To be done: Using the data below, output the first line and every line after it up to and including the line containing "person(4, 17, 'person", exactly as written and with nothing added.
===== Data provided =====
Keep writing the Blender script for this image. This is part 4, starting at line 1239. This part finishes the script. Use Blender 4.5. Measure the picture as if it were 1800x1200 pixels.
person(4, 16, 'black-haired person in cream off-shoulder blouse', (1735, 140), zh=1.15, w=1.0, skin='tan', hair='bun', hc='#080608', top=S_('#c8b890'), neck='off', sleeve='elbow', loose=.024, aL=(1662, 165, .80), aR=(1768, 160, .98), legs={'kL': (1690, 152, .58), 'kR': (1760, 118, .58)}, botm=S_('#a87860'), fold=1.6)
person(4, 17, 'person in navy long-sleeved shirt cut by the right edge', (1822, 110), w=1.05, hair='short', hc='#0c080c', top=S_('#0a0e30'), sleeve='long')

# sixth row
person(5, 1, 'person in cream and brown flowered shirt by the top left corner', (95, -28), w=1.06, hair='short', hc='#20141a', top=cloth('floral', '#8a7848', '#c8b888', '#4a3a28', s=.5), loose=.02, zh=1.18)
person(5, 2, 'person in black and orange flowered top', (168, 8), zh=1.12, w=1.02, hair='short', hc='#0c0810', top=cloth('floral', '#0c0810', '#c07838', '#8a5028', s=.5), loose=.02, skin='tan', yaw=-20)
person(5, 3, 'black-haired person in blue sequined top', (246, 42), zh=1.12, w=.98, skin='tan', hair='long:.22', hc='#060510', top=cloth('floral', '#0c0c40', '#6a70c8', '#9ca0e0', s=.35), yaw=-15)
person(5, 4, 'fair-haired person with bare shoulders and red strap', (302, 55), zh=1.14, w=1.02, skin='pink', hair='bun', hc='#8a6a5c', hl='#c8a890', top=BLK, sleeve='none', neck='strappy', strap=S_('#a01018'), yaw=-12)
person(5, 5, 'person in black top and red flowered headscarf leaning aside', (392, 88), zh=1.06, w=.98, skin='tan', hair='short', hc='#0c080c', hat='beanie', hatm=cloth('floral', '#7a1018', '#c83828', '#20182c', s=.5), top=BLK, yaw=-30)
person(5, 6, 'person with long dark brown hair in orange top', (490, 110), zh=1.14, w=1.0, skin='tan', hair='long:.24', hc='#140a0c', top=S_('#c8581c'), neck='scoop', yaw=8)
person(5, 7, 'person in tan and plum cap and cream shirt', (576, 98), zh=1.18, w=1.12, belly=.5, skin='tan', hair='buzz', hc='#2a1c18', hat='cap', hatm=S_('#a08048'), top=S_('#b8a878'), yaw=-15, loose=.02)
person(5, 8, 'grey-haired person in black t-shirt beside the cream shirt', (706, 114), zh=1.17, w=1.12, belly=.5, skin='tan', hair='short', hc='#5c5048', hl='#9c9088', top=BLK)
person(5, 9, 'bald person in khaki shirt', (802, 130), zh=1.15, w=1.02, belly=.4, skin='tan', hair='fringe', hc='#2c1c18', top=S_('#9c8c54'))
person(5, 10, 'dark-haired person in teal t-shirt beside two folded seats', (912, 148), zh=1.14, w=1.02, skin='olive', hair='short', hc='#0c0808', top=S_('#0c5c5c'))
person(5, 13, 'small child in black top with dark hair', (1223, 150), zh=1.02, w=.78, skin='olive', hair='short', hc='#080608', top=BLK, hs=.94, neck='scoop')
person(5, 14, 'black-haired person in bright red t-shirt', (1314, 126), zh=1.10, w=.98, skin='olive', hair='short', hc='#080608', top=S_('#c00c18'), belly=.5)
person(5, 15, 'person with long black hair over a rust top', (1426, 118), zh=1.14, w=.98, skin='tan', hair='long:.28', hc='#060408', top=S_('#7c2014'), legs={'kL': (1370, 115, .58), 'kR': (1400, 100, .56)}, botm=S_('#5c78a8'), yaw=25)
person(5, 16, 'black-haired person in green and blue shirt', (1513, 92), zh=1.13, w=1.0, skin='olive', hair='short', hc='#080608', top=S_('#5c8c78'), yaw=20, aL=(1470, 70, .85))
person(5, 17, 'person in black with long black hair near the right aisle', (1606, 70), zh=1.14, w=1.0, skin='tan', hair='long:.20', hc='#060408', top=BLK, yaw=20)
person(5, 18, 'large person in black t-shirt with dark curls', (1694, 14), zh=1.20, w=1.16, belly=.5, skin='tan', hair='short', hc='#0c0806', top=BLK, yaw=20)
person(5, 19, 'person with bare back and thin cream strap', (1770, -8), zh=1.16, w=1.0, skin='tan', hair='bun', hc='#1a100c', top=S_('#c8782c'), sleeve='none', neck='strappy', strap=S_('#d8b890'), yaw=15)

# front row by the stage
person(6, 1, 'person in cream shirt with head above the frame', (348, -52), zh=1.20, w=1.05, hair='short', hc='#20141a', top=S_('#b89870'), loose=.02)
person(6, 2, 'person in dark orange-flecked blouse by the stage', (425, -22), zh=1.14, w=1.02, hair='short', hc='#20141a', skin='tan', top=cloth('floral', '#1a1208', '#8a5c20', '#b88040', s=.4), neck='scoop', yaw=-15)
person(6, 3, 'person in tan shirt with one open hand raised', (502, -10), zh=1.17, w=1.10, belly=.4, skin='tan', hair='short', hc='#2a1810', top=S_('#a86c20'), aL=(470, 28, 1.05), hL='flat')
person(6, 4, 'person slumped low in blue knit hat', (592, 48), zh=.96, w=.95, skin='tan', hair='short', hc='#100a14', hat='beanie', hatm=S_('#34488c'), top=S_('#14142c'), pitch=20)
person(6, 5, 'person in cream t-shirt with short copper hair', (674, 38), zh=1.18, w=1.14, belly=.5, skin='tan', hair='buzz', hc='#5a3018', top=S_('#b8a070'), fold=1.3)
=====
Solution:
Keep writing the Blender script for this image. This is part 4, starting at line 1239. This part finishes the script. Use Blender 4.5. Measure the picture as if it were 1800x1200 pixels.
person(4, 16, 'black-haired person in cream off-shoulder blouse', (1735, 140), zh=1.15, w=1.0, skin='tan', hair='bun', hc='#080608', top=S_('#c8b890'), neck='off', sleeve='elbow', loose=.024, aL=(1662, 165, .80), aR=(1768, 160, .98), legs={'kL': (1690, 152, .58), 'kR': (1760, 118, .58)}, botm=S_('#a87860'), fold=1.6)
person(4, 17, 'person in navy long-sleeved shirt cut by the right edge', (1822, 110), w=1.05, hair='short', hc='#0c080c', top=S_('#0a0e30'), sleeve='long')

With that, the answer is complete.